English-language education in Japan began as early as 1600 with the initial contacts between the Japanese and Europeans. The for-profit market has experienced a crisis of confidence in recent years following the bankruptcies of the major Nova. Almost all students graduating high school in Japan have had several years of English language education; however, most still do not have any command of spoken English.
The earliest record of the initial contact between the Japanese and a native English speaker took place around 1600 when it is believed that Tokugawa Ieyasu, founder of the Tokugawa Feudal Government, met with Englishman William Adams. Although it is reported that the only interpreter between the two men was only well-versed in the Portuguese language, it did not stop Tokugawa Ieyasu from having a very positive relation with William Adams who remained in Japan for the remainder of his life.
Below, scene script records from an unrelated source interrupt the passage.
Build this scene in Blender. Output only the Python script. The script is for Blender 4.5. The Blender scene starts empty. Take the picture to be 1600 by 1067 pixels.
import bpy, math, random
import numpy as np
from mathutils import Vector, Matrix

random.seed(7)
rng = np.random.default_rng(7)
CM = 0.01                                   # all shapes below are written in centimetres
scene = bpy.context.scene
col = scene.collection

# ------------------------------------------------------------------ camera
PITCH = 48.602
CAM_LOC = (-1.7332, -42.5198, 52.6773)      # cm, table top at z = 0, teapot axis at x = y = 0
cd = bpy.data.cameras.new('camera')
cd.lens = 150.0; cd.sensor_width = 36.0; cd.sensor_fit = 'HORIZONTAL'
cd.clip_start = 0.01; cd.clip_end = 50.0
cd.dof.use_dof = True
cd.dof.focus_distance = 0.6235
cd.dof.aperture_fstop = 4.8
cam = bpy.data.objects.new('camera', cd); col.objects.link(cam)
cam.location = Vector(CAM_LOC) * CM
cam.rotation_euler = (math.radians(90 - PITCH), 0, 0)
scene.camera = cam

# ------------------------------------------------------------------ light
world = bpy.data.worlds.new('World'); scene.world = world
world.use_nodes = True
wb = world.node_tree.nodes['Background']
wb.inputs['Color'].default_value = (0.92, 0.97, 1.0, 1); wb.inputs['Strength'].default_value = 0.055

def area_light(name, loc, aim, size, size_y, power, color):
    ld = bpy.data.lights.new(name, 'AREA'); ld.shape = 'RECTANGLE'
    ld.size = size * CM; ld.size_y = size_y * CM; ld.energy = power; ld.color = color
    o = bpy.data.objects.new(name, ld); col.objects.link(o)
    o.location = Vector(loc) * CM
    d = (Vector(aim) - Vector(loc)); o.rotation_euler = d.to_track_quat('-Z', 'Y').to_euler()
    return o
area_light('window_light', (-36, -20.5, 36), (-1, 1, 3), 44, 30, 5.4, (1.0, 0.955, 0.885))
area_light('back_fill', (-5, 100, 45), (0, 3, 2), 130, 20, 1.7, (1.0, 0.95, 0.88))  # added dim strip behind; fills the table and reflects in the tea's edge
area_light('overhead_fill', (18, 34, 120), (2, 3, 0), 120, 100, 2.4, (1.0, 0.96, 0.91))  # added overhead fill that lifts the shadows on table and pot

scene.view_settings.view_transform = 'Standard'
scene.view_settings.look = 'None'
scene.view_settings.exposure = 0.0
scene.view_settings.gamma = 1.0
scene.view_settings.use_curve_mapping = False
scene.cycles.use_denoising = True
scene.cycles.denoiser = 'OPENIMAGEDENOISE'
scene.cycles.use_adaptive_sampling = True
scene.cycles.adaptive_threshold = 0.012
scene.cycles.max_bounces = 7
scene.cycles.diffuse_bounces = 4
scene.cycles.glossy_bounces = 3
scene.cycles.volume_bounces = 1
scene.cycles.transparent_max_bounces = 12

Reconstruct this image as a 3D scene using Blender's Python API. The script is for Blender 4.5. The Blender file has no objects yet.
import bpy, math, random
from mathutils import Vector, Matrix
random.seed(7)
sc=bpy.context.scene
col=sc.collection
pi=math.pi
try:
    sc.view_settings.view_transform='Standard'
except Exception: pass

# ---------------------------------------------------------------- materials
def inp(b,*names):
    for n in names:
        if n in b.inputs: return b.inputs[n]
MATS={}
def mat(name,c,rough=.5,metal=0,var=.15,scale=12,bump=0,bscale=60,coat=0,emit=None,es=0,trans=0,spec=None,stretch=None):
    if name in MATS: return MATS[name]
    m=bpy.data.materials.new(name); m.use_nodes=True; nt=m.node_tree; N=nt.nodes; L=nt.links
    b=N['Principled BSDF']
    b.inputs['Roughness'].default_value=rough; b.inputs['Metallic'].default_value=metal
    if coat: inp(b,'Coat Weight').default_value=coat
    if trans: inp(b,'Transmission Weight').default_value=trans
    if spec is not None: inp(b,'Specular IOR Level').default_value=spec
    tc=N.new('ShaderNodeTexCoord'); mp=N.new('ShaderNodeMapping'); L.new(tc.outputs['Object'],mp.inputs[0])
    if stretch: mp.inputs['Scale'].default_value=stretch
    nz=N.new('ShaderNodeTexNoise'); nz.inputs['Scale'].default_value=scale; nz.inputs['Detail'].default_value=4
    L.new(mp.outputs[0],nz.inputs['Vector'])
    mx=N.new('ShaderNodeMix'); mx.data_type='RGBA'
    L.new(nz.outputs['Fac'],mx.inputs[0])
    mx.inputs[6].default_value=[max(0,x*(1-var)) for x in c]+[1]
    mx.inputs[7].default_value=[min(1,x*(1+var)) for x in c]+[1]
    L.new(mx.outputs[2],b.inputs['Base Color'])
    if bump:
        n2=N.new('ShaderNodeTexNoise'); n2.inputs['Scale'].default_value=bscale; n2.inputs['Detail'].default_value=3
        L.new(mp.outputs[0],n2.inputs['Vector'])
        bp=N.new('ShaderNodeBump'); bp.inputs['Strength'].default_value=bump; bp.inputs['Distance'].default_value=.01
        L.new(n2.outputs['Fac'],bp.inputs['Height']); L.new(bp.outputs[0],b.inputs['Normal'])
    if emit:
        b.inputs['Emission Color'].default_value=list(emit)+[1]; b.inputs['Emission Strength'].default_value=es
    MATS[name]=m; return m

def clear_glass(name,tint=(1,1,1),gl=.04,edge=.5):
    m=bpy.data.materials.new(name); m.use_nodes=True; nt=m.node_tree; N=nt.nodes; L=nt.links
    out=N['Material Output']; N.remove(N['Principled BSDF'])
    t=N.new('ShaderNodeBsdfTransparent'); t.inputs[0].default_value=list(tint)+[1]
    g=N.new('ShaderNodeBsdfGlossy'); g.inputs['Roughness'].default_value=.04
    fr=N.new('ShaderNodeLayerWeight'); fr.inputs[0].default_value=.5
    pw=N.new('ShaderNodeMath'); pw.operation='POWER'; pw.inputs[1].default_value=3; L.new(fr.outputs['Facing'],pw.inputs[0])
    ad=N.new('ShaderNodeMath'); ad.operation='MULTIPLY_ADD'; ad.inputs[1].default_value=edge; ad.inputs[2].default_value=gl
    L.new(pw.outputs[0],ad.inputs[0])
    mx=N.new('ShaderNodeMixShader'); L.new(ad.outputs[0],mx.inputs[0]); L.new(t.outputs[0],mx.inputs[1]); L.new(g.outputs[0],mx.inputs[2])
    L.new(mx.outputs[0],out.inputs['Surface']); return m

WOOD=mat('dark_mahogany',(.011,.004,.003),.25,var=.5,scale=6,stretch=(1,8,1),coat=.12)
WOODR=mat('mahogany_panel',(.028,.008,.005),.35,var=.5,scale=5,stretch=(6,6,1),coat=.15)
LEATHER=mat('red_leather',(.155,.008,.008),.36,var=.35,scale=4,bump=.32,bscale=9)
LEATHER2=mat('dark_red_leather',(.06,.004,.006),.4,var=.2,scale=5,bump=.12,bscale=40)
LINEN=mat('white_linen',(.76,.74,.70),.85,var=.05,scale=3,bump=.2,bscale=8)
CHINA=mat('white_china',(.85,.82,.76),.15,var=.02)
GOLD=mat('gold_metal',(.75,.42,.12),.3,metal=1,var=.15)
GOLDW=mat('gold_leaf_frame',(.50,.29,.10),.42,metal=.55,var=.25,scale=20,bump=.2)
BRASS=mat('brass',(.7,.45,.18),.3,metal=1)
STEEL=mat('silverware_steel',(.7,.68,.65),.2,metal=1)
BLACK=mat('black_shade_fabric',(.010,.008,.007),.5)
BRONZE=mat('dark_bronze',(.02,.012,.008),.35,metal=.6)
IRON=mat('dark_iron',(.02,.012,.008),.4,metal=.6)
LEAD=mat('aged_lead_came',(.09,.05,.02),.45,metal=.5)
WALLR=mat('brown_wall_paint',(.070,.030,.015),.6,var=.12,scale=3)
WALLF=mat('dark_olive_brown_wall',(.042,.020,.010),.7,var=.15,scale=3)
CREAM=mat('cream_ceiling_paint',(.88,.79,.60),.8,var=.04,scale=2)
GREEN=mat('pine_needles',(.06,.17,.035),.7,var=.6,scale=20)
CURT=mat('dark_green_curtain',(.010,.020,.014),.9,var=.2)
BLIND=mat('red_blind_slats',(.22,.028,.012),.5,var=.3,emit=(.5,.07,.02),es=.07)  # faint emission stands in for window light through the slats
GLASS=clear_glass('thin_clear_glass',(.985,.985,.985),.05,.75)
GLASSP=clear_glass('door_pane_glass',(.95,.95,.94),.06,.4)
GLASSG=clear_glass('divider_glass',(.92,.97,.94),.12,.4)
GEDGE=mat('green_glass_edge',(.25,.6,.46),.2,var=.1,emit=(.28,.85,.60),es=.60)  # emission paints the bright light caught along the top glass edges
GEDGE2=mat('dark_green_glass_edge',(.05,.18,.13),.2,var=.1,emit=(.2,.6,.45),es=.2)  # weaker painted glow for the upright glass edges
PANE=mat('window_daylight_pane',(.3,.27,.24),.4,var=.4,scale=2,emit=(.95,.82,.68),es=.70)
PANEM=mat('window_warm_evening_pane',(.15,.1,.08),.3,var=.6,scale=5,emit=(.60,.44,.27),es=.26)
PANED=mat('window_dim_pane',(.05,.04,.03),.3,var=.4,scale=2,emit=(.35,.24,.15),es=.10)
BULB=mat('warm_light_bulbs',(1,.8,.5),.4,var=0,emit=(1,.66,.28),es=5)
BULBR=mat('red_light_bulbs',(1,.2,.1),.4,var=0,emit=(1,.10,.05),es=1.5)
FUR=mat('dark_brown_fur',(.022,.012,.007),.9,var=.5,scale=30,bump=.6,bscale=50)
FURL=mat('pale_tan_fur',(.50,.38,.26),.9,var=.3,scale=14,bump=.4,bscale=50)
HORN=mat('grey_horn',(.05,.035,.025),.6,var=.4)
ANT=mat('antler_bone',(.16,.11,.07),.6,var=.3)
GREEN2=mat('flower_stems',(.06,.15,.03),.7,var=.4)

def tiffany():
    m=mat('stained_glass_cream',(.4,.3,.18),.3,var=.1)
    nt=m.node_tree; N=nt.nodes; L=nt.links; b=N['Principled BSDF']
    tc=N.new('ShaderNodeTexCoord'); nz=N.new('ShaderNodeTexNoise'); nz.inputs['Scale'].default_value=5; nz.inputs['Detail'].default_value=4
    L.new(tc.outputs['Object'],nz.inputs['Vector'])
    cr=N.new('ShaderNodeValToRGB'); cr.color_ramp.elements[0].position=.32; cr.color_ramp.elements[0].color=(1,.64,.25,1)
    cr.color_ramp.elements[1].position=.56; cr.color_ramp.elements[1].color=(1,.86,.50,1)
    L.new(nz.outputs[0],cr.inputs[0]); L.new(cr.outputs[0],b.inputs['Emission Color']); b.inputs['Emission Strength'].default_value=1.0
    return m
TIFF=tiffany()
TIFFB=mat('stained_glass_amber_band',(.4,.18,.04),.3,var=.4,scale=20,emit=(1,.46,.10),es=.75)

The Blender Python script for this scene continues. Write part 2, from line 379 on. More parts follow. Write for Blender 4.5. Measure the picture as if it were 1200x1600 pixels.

However, after the death of Tokugawa Ieyasu in 1616, a change in the foreign policy of the Bakufu ordered the closing of the English merchants' office in 1623, which consequently prompted the English to leave Japan. The English were refused permission to return in 1673. In 1808, the British ship Phaeton seized goods in Nagasaki and by 1825 the Bakufu ordered the feudal lords to repel all foreign ships, except the Dutch and Chinese.
The first translation of any English grammar book into Japanese was accomplished by Shibukawa Rokuzo, a high-ranking official of the Bakufu who had studied Dutch, in 1841 when he translated Murray's English Grammar from Dutch into Japanese. Then in 1848, American Ranald MacDonald came to Japan, after pretending to be shipwrecked, and taught English to fourteen official Japanese interpreters of Dutch in Nagasaki under Bakufu orders. It would be one of MacDonald's students named Moriyama who would act as interpreter between the United States and Japan in order to establish trade relations.